Gospel text (Mt 18,21—19,1): (…) This story throws light on the kingdom of heaven. A king decided to settle the accounts of his servants. Among the first was one who owed him ten thousand gold ingots. As the man could not repay the debt, (…) the king took pity on him and not only set him free but even canceled his debt.

»This official then left the king's presence and he met one of his companions who owed him a hundred pieces of silver. He grabbed him by the neck and almost strangled him, shouting, ‘Pay me what you owe!’. His companion threw himself at his feet and asked him, ‘Give me time, and I will pay everything’. The other did not agree, but sent him to prison until he had paid all his debt (…). Then the lord summoned his official and said, ‘Wicked servant, I forgave you all that you owed when you begged me to do so. Weren't you bound to have pity on your companion as I had pity on you?’ (…)».

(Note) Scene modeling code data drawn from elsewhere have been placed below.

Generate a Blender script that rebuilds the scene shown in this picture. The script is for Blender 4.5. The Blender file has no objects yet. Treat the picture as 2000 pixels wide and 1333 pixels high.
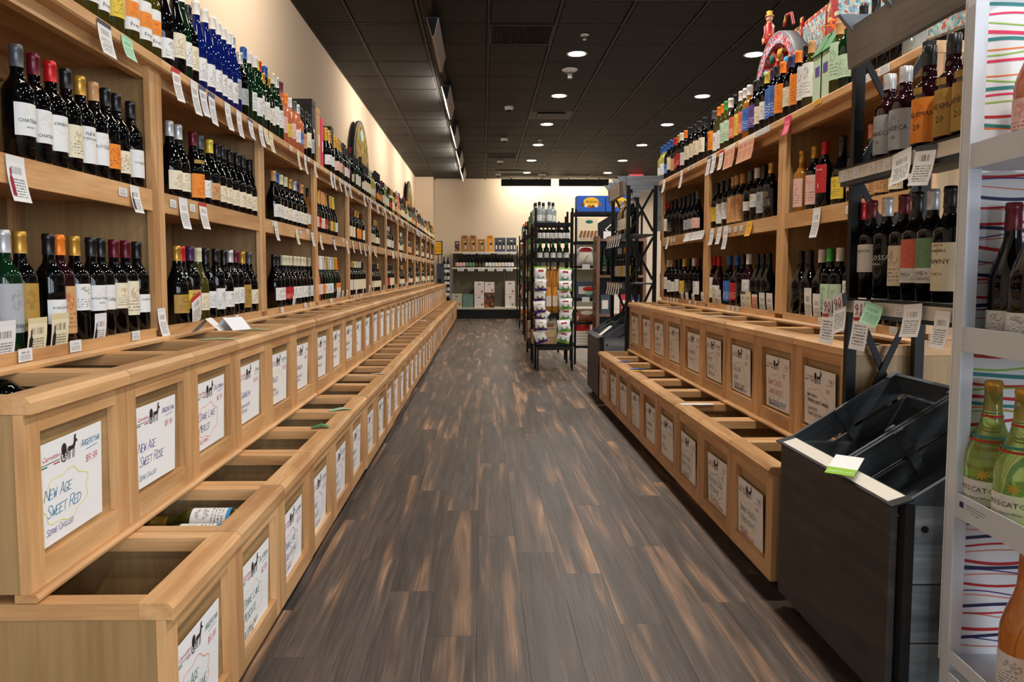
import bpy, math, random
from mathutils import Vector, Matrix
PI = math.pi
scene = bpy.context.scene
C = scene.collection
random.seed(7)

# ---------------------------------------------------------------- camera, world, light, exposure
FPX, PITCH, YAW, CAMZ = 1465.36, 0.0699, 0.0135, 1.0809
cam_d = bpy.data.cameras.new('camera')
cam = bpy.data.objects.new('camera', cam_d); C.objects.link(cam)
cam.location = (0, 0, CAMZ); cam.rotation_euler = (PI / 2 - PITCH, 0, -YAW)
cam_d.sensor_width = 36; cam_d.lens = FPX / 2000 * 36
cam_d.shift_x = 35.95 / 2000; cam_d.shift_y = -30.0 / 2000
cam_d.clip_start = 0.05; cam_d.clip_end = 100
scene.camera = cam

w = bpy.data.worlds.new('world'); scene.world = w; w.use_nodes = True
w.node_tree.nodes['Background'].inputs[0].default_value = (0.75, 0.85, 1.0, 1)
w.node_tree.nodes['Background'].inputs[1].default_value = 0.6

scene.view_settings.view_transform = 'Standard'
scene.view_settings.look = 'None'
scene.view_settings.gamma = 1
scene.view_settings.use_curve_mapping = False
scene.view_settings.exposure = 0.5
scene.cycles.use_denoising = True
scene.cycles.max_bounces = 7
scene.cycles.transmission_bounces = 6
scene.cycles.sample_clamp_indirect = 6

HC = 3.333           # ceiling height
XW, YW = -1.596, 18.35
DOWN_W, WASH_W, WIN_W = 16.5, 12.0, 185.0
def area(name, loc, sx, sy, watts, col, rot=(0, 0, 0), shape='RECTANGLE', spread=PI):
    l = bpy.data.lights.new(name, 'AREA'); l.shape = shape; l.size = sx; l.size_y = sy
    l.energy = watts; l.color = col; l.spread = spread
    o = bpy.data.objects.new(name, l); C.objects.link(o); o.location = loc; o.rotation_euler = rot
    return o
# daylight falling through the storefront windows behind the viewer
for k in range(3): area('daylight', (1.35 + 2.25 * k, -3.4, 1.72), 1.5, 1.9, WIN_W / 3, (0.80, 0.89, 1.0), (PI / 2, 0, 0))
DOWN_ROWS = [7.8835 + 1.83 * i for i in range(-5, 6)]
for yy in DOWN_ROWS:
    for xx in (0.964, 2.794, 4.624):
        if xx > 4 and yy < 2: continue
        area('downlight', (xx, yy, HC - 0.006), 0.16, 0.16, DOWN_W, (1.0, 0.93, 0.84), shape='DISK', spread=2.6)

# ---------------------------------------------------------------- materials
def srgb(r, g, b):
    f = lambda c: (c / 255 / 12.92) if c / 255 <= 0.04045 else ((c / 255 + 0.055) / 1.055) ** 2.4
    return (f(r), f(g), f(b), 1)
MATS = {}
def new_mat(name):
    m = bpy.data.materials.new(name); m.use_nodes = True
    nt = m.node_tree; b = nt.nodes['Principled BSDF']
    MATS[name] = m
    return m, nt, b
def plain(name, col, rough=0.5, metal=0.0, spec=0.5, var=0.0, coat=0.0, trans=0.0, bump=0.0, emit=0.0, alpha=1.0):
    m, nt, b = new_mat(name)
    c = srgb(*col)
    b.inputs['Base Color'].default_value = c
    b.inputs['Roughness'].default_value = rough
    b.inputs['Metallic'].default_value = metal
    b.inputs['Specular IOR Level'].default_value = spec
    b.inputs['Coat Weight'].default_value = coat
    b.inputs['Transmission Weight'].default_value = trans
    if emit:
        b.inputs['Emission Color'].default_value = c; b.inputs['Emission Strength'].default_value = emit
    if var or bump:
        tc = nt.nodes.new('ShaderNodeTexCoord'); n = nt.nodes.new('ShaderNodeTexNoise')
        n.inputs['Scale'].default_value = 60 if bump else 9; n.inputs['Detail'].default_value = 3
        nt.links.new(tc.outputs['Object'], n.inputs['Vector'])
        if var:
            hv = nt.nodes.new('ShaderNodeHueSaturation'); hv.inputs['Color'].default_value = c
            mr = nt.nodes.new('ShaderNodeMapRange'); mr.inputs[3].default_value = 1 - var; mr.inputs[4].default_value = 1 + var
            nt.links.new(n.outputs['Fac'], mr.inputs[0]); nt.links.new(mr.outputs[0], hv.inputs['Value'])
            nt.links.new(hv.outputs[0], b.inputs['Base Color'])
        if bump:
            bp = nt.nodes.new('ShaderNodeBump'); bp.inputs['Strength'].default_value = bump; bp.inputs['Distance'].default_value = 0.003
            nt.links.new(n.outputs['Fac'], bp.inputs['Height']); nt.links.new(bp.outputs[0], b.inputs['Normal'])
    return m
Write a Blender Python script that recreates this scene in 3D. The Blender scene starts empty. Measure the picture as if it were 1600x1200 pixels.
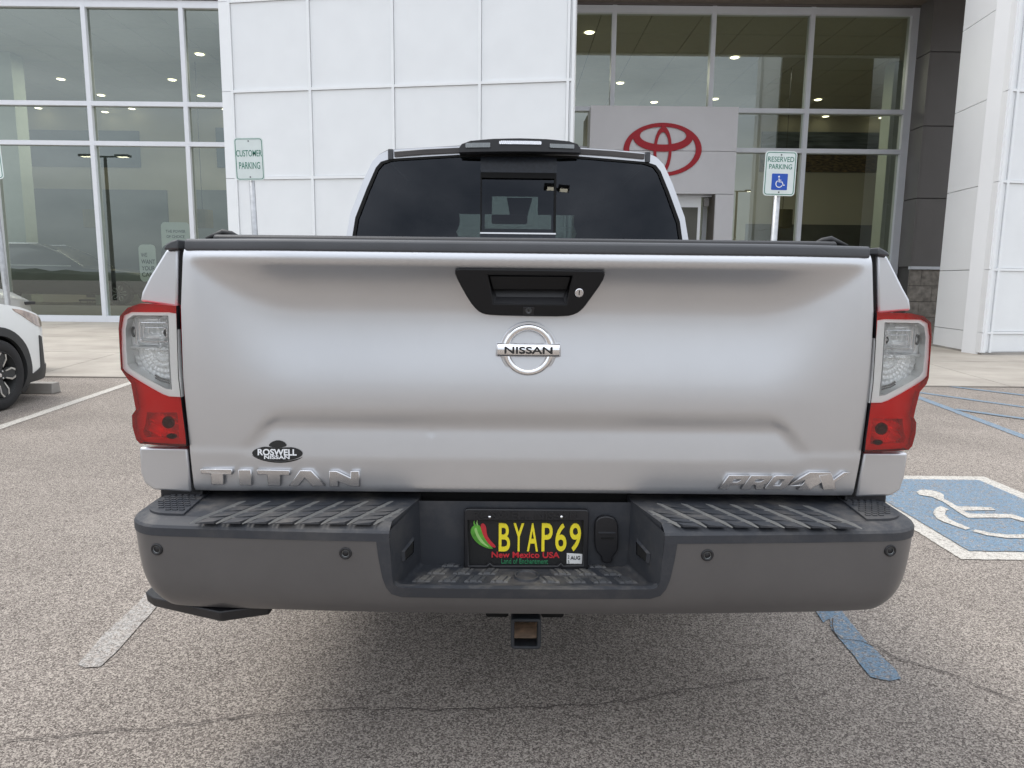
import bpy, bmesh, math, random
from mathutils import Vector, Matrix
from mathutils.geometry import delaunay_2d_cdt
random.seed(7)
R = math.radians
scene = bpy.context.scene
COL = scene.collection

# ------------------------------------------------------------------ camera
F_PX, PITCH, ROLL, H = 1110.0, R(8.31), R(0.62), 1.30
_fw = Vector((0, math.cos(PITCH), -math.sin(PITCH)))
_up = Vector((0, math.sin(PITCH), math.cos(PITCH)))
_rt = Vector((1, 0, 0))
CR = math.cos(ROLL) * _rt + math.sin(ROLL) * _up
CU = -math.sin(ROLL) * _rt + math.cos(ROLL) * _up
CAM = Vector((0, 0, H))
cd = bpy.data.cameras.new('camera')
cam = bpy.data.objects.new('camera', cd); COL.objects.link(cam)
cd.sensor_width = 36.0; cd.lens = F_PX / 1600 * 36.0
cd.clip_start = 0.05; cd.clip_end = 2000
m = Matrix.Identity(4)
for i in range(3):
    m[i][0] = CR[i]; m[i][1] = CU[i]; m[i][2] = -_fw[i]; m[i][3] = CAM[i]
cam.matrix_world = m
scene.camera = cam

# ------------------------------------------------------------------ world: overcast sky
SUN_EL, SUN_AZ = R(65), R(-72)       # azimuth from +Y (behind the building), to the right
world = bpy.data.worlds.new('World'); scene.world = world; world.use_nodes = True
nt = world.node_tree; nt.nodes.clear()
N = nt.nodes.new; L = nt.links.new
wo = N('ShaderNodeOutputWorld'); bg = N('ShaderNodeBackground'); bg.inputs[1].default_value = 0.145
sky = N('ShaderNodeTexSky'); sky.sky_type = 'NISHITA'; sky.sun_disc = False
sky.sun_elevation = SUN_EL; sky.sun_rotation = SUN_AZ
sky.air_density = 1.0; sky.dust_density = 2.0
tc = N('ShaderNodeTexCoord'); mp = N('ShaderNodeMapping'); mp.inputs['Scale'].default_value = (1.2, 1.2, 4.5)
nz = N('ShaderNodeTexNoise'); nz.inputs['Scale'].default_value = 1.7; nz.inputs['Detail'].default_value = 6; nz.inputs['Roughness'].default_value = .55
cr = N('ShaderNodeValToRGB')
cr.color_ramp.elements[0].position = .32; cr.color_ramp.elements[0].color = (4.2, 4.55, 5.1, 1)
cr.color_ramp.elements[1].position = .68; cr.color_ramp.elements[1].color = (10.0, 10.2, 10.6, 1)
mx = N('ShaderNodeMixRGB'); mx.inputs[0].default_value = .86
L(tc.outputs['Generated'], mp.inputs[0]); L(mp.outputs[0], nz.inputs[0]); L(nz.outputs[0], cr.inputs[0])
sz = N('ShaderNodeSeparateXYZ'); L(tc.outputs['Generated'], sz.inputs[0])
fz = N('ShaderNodeMath'); fz.operation = 'MULTIPLY_ADD'; fz.use_clamp = False; L(sz.outputs[2], fz.inputs[0]); fz.inputs[1].default_value = .86; fz.inputs[2].default_value = .55
vs_ = N('ShaderNodeVectorMath'); vs_.operation = 'SCALE'; L(cr.outputs[0], vs_.inputs[0]); L(fz.outputs[0], vs_.inputs['Scale'])
L(sky.outputs[0], mx.inputs[1]); L(vs_.outputs[0], mx.inputs[2]); L(mx.outputs[0], bg.inputs[0]); L(bg.outputs[0], wo.inputs[0])

sd = bpy.data.lights.new('sun', 'SUN'); sd.energy = 1.3; sd.angle = R(22); sd.color = (1, .96, .9)
so = bpy.data.objects.new('sun', sd); COL.objects.link(so)
sdir = Vector((math.sin(SUN_AZ) * math.cos(SUN_EL), math.cos(SUN_AZ) * math.cos(SUN_EL), math.sin(SUN_EL)))
so.rotation_euler = sdir.to_track_quat('Z', 'Y').to_euler(); so.location = (0, 0, 30)

scene.view_settings.view_transform = 'Standard'; scene.view_settings.look = 'None'
scene.view_settings.gamma = 1; scene.view_settings.use_curve_mapping = False
scene.view_settings.exposure = 0.6

# ------------------------------------------------------------------ tracing helpers
def ray(px, py):
    return ((px - 800) / F_PX * CR - (py - 600) / F_PX * CU + _fw)
def at(px, py, Y):
    d = ray(px, py); return CAM + d * (Y / d.y)
def gnd(px, py, z=0.0):
    d = ray(px, py); return CAM + d * ((z - H) / d.z)
D, YAW, X0 = 1.77, R(0.54), 0.038
TM = Matrix.Translation((X0, D, 0)) @ Matrix.Rotation(YAW, 4, 'Z')
TI = TM.inverted()
_o = TI @ CAM
def tray(px, py):
    return TI.to_3x3() @ ray(px, py)
def T(px, py, y=0.0):                      # pixel -> truck space on plane y
    d = tray(px, py); return _o + d * ((y - _o.y) / d.y)
def Tz(px, py, z):                         # pixel -> truck space on plane z
    d = tray(px, py); return _o + d * ((z - _o.z) / d.z)
def Ts(px, py, fn):                        # pixel -> truck space on surface y=fn(x,z)
    y = 0.0
    for _ in range(6):
        p = T(px, py, y); y = fn(p.x, p.z)
    return T(px, py, y)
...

Without God there is not forgiveness

EDITORIAL TEAM evangeli.net (based on texts by Benedict XVI) (Città del Vaticano, Vatican)

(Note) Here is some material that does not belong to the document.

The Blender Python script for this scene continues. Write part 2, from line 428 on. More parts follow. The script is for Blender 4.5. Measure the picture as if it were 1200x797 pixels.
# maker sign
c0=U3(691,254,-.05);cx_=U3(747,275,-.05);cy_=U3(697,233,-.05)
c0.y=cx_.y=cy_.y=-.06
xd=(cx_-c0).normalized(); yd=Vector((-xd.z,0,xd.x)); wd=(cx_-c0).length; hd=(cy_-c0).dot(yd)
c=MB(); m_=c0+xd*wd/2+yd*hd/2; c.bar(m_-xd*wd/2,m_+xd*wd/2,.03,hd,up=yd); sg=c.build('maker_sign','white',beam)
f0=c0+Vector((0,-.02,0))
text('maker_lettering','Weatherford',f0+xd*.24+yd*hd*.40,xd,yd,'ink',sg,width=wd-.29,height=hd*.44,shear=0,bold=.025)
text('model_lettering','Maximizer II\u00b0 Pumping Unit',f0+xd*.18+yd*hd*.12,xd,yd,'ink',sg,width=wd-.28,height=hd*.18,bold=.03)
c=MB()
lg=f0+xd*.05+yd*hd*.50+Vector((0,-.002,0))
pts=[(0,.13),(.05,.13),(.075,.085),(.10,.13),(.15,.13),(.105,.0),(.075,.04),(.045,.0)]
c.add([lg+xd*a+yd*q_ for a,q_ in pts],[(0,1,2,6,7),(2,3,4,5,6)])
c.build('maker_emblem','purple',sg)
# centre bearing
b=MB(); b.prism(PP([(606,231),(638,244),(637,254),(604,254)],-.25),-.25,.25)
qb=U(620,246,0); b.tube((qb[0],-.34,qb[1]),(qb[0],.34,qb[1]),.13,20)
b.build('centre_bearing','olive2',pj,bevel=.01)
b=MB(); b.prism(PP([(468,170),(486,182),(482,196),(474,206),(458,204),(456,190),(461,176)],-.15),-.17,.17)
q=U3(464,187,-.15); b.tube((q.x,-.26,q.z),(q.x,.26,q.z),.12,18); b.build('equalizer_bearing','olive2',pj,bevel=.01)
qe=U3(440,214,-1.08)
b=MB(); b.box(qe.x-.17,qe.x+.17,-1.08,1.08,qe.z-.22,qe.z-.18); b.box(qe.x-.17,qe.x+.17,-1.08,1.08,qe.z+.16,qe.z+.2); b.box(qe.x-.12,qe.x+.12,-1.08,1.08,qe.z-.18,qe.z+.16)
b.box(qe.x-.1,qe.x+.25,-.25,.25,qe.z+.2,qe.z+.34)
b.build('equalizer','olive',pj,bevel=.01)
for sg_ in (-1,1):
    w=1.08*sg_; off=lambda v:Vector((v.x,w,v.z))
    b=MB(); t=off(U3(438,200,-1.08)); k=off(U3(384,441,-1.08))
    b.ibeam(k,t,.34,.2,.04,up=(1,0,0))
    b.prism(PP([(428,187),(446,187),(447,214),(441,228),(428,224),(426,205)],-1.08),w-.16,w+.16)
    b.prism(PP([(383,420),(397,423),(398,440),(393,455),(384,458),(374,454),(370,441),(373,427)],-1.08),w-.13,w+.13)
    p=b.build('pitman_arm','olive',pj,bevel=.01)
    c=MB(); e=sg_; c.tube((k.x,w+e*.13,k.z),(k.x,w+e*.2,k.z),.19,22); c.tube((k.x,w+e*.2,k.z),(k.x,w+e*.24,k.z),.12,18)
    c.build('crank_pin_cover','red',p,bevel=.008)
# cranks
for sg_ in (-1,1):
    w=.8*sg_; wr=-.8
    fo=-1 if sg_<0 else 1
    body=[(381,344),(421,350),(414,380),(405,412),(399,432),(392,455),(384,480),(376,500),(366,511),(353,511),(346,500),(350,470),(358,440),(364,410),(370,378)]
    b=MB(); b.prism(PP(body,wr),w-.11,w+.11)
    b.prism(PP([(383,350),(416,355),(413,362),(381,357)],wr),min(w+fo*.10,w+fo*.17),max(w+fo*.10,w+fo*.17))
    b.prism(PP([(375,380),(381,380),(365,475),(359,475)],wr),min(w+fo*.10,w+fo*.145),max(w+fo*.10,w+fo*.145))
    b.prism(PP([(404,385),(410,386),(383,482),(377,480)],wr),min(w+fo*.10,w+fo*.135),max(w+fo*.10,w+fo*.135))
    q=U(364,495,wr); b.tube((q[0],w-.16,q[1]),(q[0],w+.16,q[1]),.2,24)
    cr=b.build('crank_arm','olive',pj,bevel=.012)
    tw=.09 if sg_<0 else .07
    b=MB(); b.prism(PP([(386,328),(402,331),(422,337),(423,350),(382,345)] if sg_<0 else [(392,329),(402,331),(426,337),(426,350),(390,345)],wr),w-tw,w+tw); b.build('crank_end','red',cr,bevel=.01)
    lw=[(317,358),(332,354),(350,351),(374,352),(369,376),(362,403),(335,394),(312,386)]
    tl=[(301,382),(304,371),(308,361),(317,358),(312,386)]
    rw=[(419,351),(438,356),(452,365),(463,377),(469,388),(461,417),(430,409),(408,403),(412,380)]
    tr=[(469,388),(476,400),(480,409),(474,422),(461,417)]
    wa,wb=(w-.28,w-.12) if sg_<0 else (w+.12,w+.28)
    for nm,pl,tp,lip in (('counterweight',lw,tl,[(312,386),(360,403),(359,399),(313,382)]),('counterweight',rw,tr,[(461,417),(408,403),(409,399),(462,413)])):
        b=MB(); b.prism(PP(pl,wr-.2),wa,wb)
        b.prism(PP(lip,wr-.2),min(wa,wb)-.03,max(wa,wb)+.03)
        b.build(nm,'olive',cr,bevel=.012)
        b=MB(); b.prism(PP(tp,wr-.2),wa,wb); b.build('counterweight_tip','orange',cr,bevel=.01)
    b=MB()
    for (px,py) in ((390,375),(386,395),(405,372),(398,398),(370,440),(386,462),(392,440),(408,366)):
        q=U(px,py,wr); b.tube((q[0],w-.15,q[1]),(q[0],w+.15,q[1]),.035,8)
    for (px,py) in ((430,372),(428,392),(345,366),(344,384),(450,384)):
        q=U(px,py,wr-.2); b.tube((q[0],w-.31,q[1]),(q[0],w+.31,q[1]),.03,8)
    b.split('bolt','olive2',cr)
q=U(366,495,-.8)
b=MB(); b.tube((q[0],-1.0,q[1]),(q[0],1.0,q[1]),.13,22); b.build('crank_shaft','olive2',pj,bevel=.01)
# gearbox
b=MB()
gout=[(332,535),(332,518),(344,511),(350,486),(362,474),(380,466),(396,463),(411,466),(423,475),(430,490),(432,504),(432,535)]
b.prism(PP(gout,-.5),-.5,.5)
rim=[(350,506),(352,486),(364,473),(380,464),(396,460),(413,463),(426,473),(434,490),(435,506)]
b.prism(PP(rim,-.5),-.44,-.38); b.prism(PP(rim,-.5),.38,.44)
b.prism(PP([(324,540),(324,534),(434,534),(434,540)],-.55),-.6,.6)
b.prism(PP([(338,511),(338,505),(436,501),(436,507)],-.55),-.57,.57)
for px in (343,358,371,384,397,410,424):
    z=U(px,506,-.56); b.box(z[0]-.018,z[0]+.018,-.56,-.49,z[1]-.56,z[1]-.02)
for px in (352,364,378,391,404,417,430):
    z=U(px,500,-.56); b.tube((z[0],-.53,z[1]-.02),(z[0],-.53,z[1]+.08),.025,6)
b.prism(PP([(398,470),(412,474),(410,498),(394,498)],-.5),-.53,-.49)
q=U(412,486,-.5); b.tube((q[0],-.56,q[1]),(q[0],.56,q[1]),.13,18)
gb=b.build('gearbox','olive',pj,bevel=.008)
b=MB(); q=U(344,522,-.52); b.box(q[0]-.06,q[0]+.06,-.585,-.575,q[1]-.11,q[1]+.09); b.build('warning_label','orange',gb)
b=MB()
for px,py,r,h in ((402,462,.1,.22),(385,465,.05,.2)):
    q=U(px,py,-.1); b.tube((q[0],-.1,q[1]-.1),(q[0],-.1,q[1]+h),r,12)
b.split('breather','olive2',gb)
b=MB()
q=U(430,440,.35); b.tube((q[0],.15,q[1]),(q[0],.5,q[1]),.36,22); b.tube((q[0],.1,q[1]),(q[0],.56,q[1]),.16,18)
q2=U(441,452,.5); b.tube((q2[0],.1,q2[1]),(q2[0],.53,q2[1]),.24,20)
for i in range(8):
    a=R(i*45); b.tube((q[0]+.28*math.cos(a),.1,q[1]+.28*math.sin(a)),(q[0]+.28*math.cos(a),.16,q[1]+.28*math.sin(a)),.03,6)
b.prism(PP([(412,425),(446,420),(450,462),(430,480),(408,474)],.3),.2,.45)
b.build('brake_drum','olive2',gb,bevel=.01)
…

Today, we encounter the limits of our strength to heal, to overcome evil. We run into the evil’s prepotency, which we cannot control only with our forces. That is: without God there is no forgiveness; and there is no healing without forgiveness. Not in vain the theme of "forgiveness" continually appears in the Gospel.

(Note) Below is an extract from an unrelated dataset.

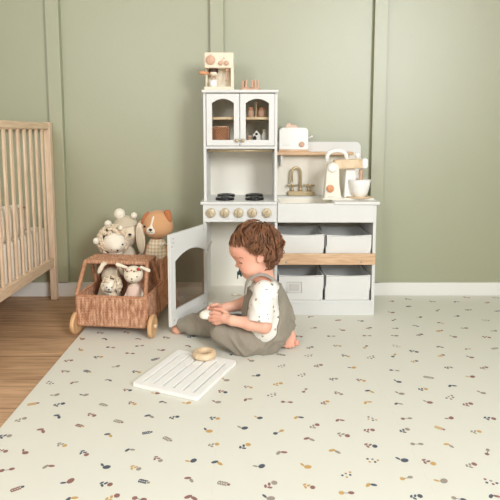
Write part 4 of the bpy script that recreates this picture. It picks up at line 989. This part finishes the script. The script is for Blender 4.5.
def hand(side):
    if side == 'near':
        out = [EL((-0.0950,1.9050,0.1400),(.024,.015,.0185),(0,.1,0),k=.014), CP(wn, (-0.0910,1.9000,0.1390), .0175,.015,k=.012)]
        F = [[(-0.1140,1.9150,0.1520),(-0.1360,1.9280,0.1550),(-0.1520,1.9360,0.1480)],[(-0.1180,1.9080,0.1440),(-0.1390,1.9200,0.1420),(-0.1570,1.9320,0.1340)],
             [(-0.1160,1.9050,0.1340),(-0.1370,1.9170,0.1270),(-0.1540,1.9320,0.1220)],[(-0.1100,1.9050,0.1240),(-0.1280,1.9150,0.1160),(-0.1420,1.9300,0.1130)]]
        T = [(-0.0880,1.9180,0.1550),(-0.1110,1.9320,0.1650),(-0.1330,1.9420,0.1640)]
    else:
        out = [EL((-0.1240,2.0150,0.1370),(.022,.016,.016),(0,.1,0),k=.012), CP(wf, (-0.1240,2.0150,0.1370), .0175,.013,k=.012)]
        F = [[(-0.1390,2.0080,0.1520),(-0.1560,1.9950,0.1580),(-0.1650,1.9850,0.1530)],[(-0.1410,2.0060,0.1440),(-0.1600,1.9950,0.1480),(-0.1730,1.9850,0.1430)],
             [(-0.1410,2.0060,0.1340),(-0.1630,1.9980,0.1350),(-0.1760,1.9880,0.1300)],[(-0.1370,2.0040,0.1240),(-0.1570,1.9980,0.1200),(-0.1700,1.9880,0.1180)]]
        T = [(-0.1190,2.0000,0.1560),(-0.1320,1.9850,0.1670),(-0.1470,1.9720,0.1680)]
    return out, F, T
hands = []
for sd in ('near', 'far'):
    o_, F_, T_ = hand(sd); hands += o_
    for f in F_: hands += chain(f, [.0068,.0062,.0054], .0035)
    hands += chain(T_, [.0085,.0072,.0062], .004)
hf, kf, af = (0.0490,2.0300,0.0380), (-0.1900,2.0700,0.0500), (-0.2760,2.1000,0.0410)
hn, kn, an = (0.0540,1.9350,0.0310), (-0.1040,1.9400,0.0670), (0.0780,1.9400,0.0290)
legs_far = chain([hf, (-0.0570,2.0450,0.0490), kf], [.050,.044,.033], .02)+chain([kf, (-0.2370,2.0900,0.0470), af], [.034,.033,.024], .015)
legs_near = chain([hn, (-0.0190,1.9300,0.0510), kn], [.044,.043,.036], .02)+chain([kn, (-0.0190,1.9100,0.0370), an], [.034,.036,.026], .02)
foot_n = [EL((0.1510,1.9700,0.0410),(.029,.020,.034),(0,-.2,0),k=.012), CP((0.1430,1.9900,0.0860),(0.1520,1.9750,0.0550),.018,.021,k=.012), EL((0.1570,1.9620,0.0240),(.029,.016,.016),(0,.15,0),k=.01)]
for i, (tx, ty, r) in enumerate([(0.129, 0.016, 0.0068), (0.141, 0.012, 0.0072), (0.154, 0.012, 0.0076), (0.167, 0.014, 0.008), (0.182, 0.025, 0.0105)]): foot_n.append(EL((tx, 1.950, ty), (r, r*1.15, r*1.1), k=.003))
foot_f = [CP(af, (-0.2930,2.1050,0.0260),.022,.018,k=.01), EL((-0.3050,2.1100,0.0200),(.020,.018,.018),k=.012), CP((-0.3070,2.1100,0.0150),(-0.3180,2.1150,0.0130),.015,.011,k=.01)]
hc = (0.0230,1.9800,0.4070)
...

The ruthless servant —a high representative of the King— had been pardoned the incredible debt of ten thousand talents; but, later on, he was not willing to forgive the debt, ridiculous in comparison, of a hundred denarius, which one of his fellow servants owed him. To overcome culpability requires the price of committing our heart; and even more, to surrender our entire existence. And even this is not enough: it can only be achieved through the communion with He Who took upon Him the load of all our sins.

—O Lord, whatever we should mutually be forgiving us is always very little compared with the benevolence with which you forgive everyone.